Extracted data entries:

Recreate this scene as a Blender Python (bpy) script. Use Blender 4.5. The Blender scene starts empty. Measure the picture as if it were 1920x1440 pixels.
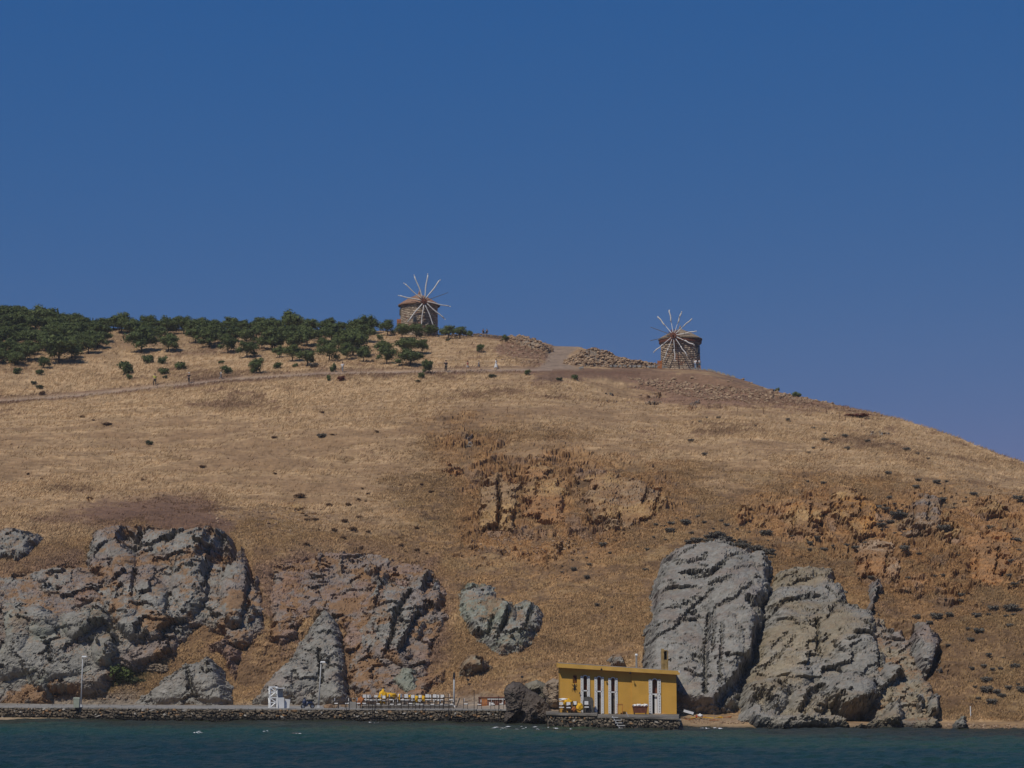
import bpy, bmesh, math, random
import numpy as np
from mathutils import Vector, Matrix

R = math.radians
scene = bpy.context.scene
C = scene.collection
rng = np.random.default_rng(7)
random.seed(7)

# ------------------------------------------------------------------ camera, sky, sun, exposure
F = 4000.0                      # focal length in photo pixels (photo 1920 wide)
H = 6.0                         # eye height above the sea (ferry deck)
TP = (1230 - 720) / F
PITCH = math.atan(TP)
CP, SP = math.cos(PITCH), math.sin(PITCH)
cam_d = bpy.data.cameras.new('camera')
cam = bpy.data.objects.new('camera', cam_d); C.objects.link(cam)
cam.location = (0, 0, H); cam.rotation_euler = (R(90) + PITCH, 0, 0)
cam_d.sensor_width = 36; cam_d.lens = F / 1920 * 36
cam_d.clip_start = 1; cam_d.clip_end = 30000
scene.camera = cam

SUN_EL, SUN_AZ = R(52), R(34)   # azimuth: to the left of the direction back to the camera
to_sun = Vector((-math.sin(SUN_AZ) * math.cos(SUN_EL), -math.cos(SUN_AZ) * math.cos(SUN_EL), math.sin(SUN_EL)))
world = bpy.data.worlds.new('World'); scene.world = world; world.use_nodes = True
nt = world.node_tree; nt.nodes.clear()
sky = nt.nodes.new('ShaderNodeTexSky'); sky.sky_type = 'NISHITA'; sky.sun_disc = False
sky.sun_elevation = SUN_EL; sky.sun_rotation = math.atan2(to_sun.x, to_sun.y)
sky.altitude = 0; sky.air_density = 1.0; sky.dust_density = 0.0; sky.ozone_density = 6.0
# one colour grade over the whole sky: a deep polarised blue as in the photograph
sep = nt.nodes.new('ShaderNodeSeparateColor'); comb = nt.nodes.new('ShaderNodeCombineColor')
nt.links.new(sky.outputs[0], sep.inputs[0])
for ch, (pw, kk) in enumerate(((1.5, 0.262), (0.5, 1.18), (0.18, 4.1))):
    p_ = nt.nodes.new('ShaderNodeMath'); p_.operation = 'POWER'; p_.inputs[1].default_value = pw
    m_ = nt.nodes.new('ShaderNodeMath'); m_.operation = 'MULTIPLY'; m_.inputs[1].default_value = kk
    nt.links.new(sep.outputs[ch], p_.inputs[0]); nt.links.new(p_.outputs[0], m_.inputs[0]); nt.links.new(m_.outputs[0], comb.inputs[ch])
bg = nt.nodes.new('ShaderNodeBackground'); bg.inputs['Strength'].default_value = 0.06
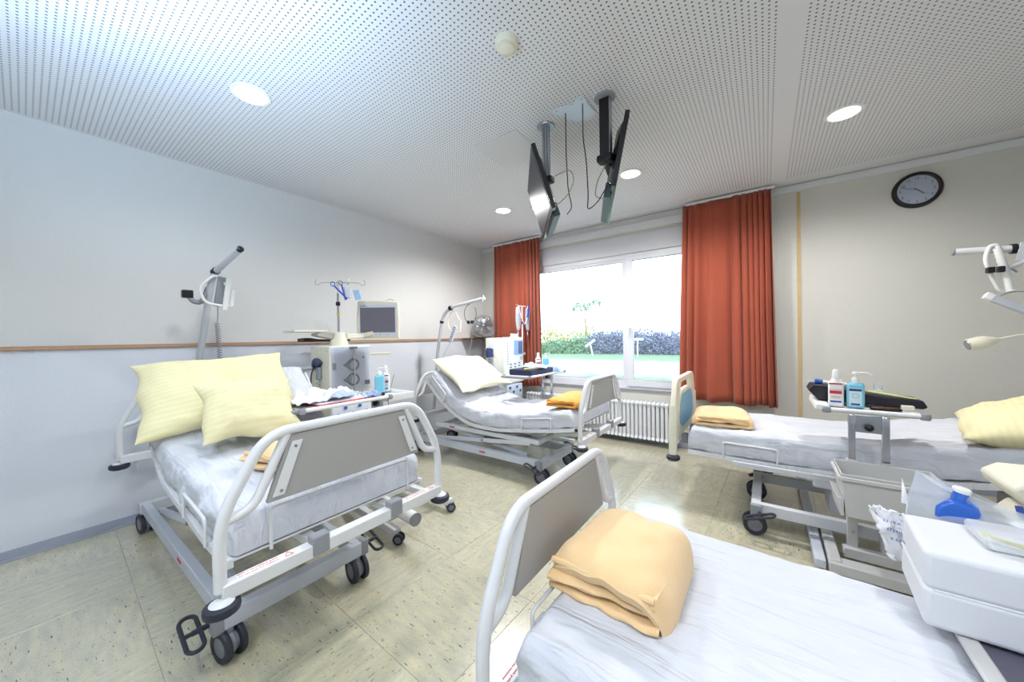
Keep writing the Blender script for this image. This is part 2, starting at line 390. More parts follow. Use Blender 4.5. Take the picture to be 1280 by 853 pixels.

▸ **What to do**:
Pictures in the records should not appear in your copy, but everything else must be transcribed exactly.

▸ **Right answer**:
Recreate this scene as a Blender Python (bpy) script. Use Blender 4.5. The Blender scene starts empty. Measure the picture as if it were 1920x1440 pixels.
import bpy, bmesh, math, random
import numpy as np
from mathutils import Vector, Matrix

R = math.radians
scene = bpy.context.scene
C = scene.collection
rng = np.random.default_rng(7)
random.seed(7)

# ------------------------------------------------------------------ camera, sky, sun, exposure
F = 4000.0                      # focal length in photo pixels (photo 1920 wide)
H = 6.0                         # eye height above the sea (ferry deck)
TP = (1230 - 720) / F
PITCH = math.atan(TP)
CP, SP = math.cos(PITCH), math.sin(PITCH)
cam_d = bpy.data.cameras.new('camera')
cam = bpy.data.objects.new('camera', cam_d); C.objects.link(cam)
cam.location = (0, 0, H); cam.rotation_euler = (R(90) + PITCH, 0, 0)
cam_d.sensor_width = 36; cam_d.lens = F / 1920 * 36
cam_d.clip_start = 1; cam_d.clip_end = 30000
scene.camera = cam

SUN_EL, SUN_AZ = R(52), R(34)   # azimuth: to the left of the direction back to the camera
to_sun = Vector((-math.sin(SUN_AZ) * math.cos(SUN_EL), -math.cos(SUN_AZ) * math.cos(SUN_EL), math.sin(SUN_EL)))
world = bpy.data.worlds.new('World'); scene.world = world; world.use_nodes = True
nt = world.node_tree; nt.nodes.clear()
sky = nt.nodes.new('ShaderNodeTexSky'); sky.sky_type = 'NISHITA'; sky.sun_disc = False
sky.sun_elevation = SUN_EL; sky.sun_rotation = math.atan2(to_sun.x, to_sun.y)
sky.altitude = 0; sky.air_density = 1.0; sky.dust_density = 0.0; sky.ozone_density = 6.0
# one colour grade over the whole sky: a deep polarised blue as in the photograph
sep = nt.nodes.new('ShaderNodeSeparateColor'); comb = nt.nodes.new('ShaderNodeCombineColor')
nt.links.new(sky.outputs[0], sep.inputs[0])
for ch, (pw, kk) in enumerate(((1.5, 0.262), (0.5, 1.18), (0.18, 4.1))):
    p_ = nt.nodes.new('ShaderNodeMath'); p_.operation = 'POWER'; p_.inputs[1].default_value = pw
    m_ = nt.nodes.new('ShaderNodeMath'); m_.operation = 'MULTIPLY'; m_.inputs[1].default_value = kk
    nt.links.new(sep.outputs[ch], p_.inputs[0]); nt.links.new(p_.outputs[0], m_.inputs[0]); nt.links.new(m_.outputs[0], comb.inputs[ch])
bg = nt.nodes.new('ShaderNodeBackground'); bg.inputs['Strength'].default_value = 0.06
Keep writing the Blender script for this image. This is part 2, starting at line 390. More parts follow. Use Blender 4.5. Take the picture to be 1280 by 853 pixels.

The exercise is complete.